Replacing the North Warning System was in Anand’s mandate letter from Prime Minister Justin Trudeau last December, along with other NORAD modernization measures.

Her predecessor, Harjit Sajjan, and US Defense Secretary Lloyd Austin committed last August to modernizationincluding an agreement for a “system-of-systems approach” for tracking threats, which would include sensors from the sea floor to space.

“Canada and the United States share a desire to co-ordinate in fielding new capabilities to complement and eventually replace the North Warning System with more advanced technological solutions as soon as possible,” their joint statement said.

The replacement “is overdue … and should already be well underway,” said David Perry, president of the Canadian Global Affairs Institute, noting that such a project could take one to two decades.

When some missiles can be launched from great distances, or from ships and submarines, “you need a system that can basically be able to tell us if there’s a problem from any one of those modern threats, whereas the existing system was built to provide us the information against a specific missile threat delivered by Russian bomber aircraft,” Perry said.

There remains debate among experts about whether there’s a military-style security risk to the Canadian Arctic itself, or if the threat is from another country’s missiles passing through the Arctic.
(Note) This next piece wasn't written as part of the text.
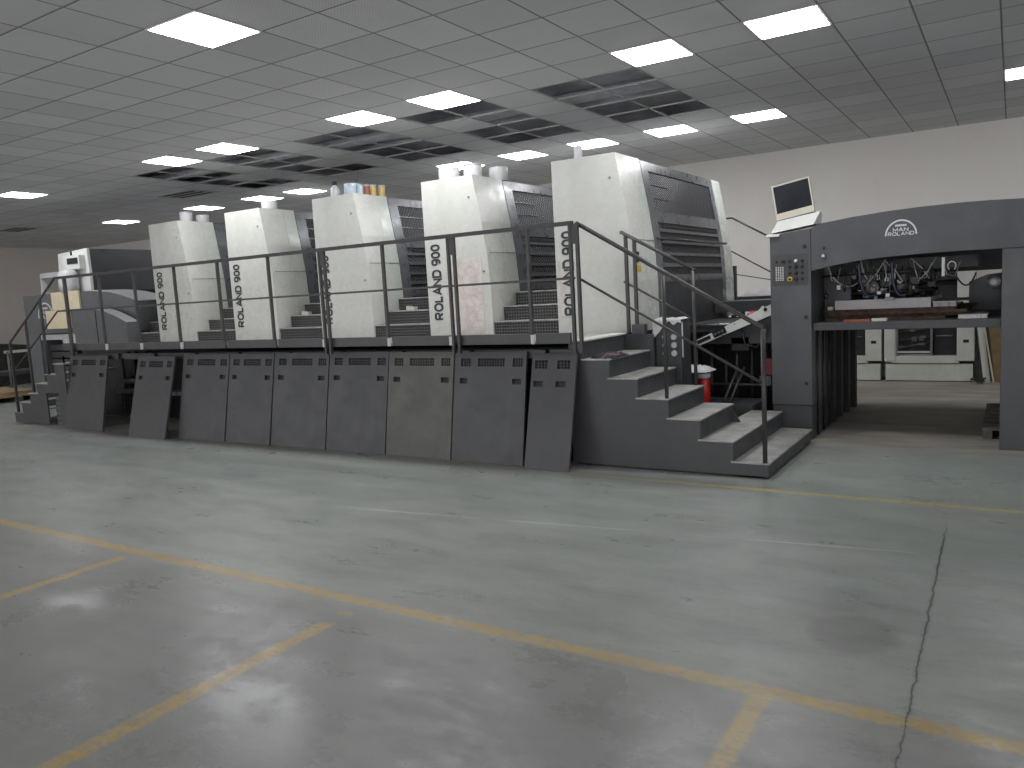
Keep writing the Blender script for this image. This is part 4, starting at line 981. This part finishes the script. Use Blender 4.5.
gb = thing('grey_cabinet', (.1, 13.8, 0), 'dark grey cabinet against the back wall behind the planks', 'cabinet')
B(-.42, .7, 13.66, 13.97, 0.01, 1.50).build('body', M['machine'], gb, bevel=.006)
B(-.05, .65, 13.652, 13.659, .1, 1.4).build('door', M['machined'], gb)
rb = thing('scrap_pile', (-.42, 13.45, 0), 'small heap of dark scrap at the foot of the planks', 'scrap')
m = MB(); r = random.Random(9)
for k in range(7):
    x = -.47+.16*r.random(); mt = Matrix.Translation((x, 13.36+.06*r.random(), .03+.05*r.random())) @ Matrix.Rotation(r.random()*1.2-.6, 4, 'Y')
    m.box(-.05, .05, -.02, .02, -.012, .012, mt)
m.build('scrap', M['grime'], rb)

# ------------------------------------------------------------------ world, camera, view
w = bpy.data.worlds.new('world'); bpy.context.scene.world = w; w.use_nodes = True
w.node_tree.nodes['Background'].inputs[0].default_value = (.97, .98, 1, 1); w.node_tree.nodes['Background'].inputs[1].default_value = .80
F, yaw, p, r_ = 783.818, .571005, .1147158, -.0549089
fwd = Vector((-math.sin(yaw)*math.cos(p), math.cos(yaw)*math.cos(p), -math.sin(p)))
right = Vector((math.cos(yaw), math.sin(yaw), 0)); up = right.cross(fwd)
R2 = right*math.cos(r_)+up*math.sin(r_); U2 = up*math.cos(r_)-right*math.sin(r_)
cd = bpy.data.cameras.new('camera'); cam = bpy.data.objects.new('camera', cd); C.objects.link(cam)
cam.matrix_world = Matrix(((R2.x, U2.x, -fwd.x, 0), (R2.y, U2.y, -fwd.y, 0), (R2.z, U2.z, -fwd.z, 1.7), (0, 0, 0, 1)))
cd.sensor_fit = 'HORIZONTAL'; cd.sensor_width = 36; cd.lens = F/1024*36; cd.clip_end = 200; cd.clip_start = .05
sc = bpy.context.scene; sc.camera = cam
vs_ = sc.view_settings; vs_.view_transform = 'Standard'; vs_.look = 'None'; vs_.gamma = 1; vs_.use_curve_mapping = False; vs_.exposure = 1.17
for o in bpy.data.objects:
    if '_base' in o: del o['_base']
Anand has said she believes the threat of an invasion in the North to be low, but that Canada needs to be prepared for any scenario.

Lackenbauer said security threats to the Arctic itself would be more related to climate change, while military threats would be “for the most part … targeting the North American heartland, and the greatest likelihood is that it’s adversaries who would want to intimidate us and limit our ability to intervene elsewhere in the world.”

Perry argues that the current geopolitical situation means an attack on the Arctic can’t be ruled out. “I would agree there’s a threat to the Arctic,” he said.

“I think we’ve ruled out all kinds of things that Russia would do in Ukraine that we should not have ruled out.”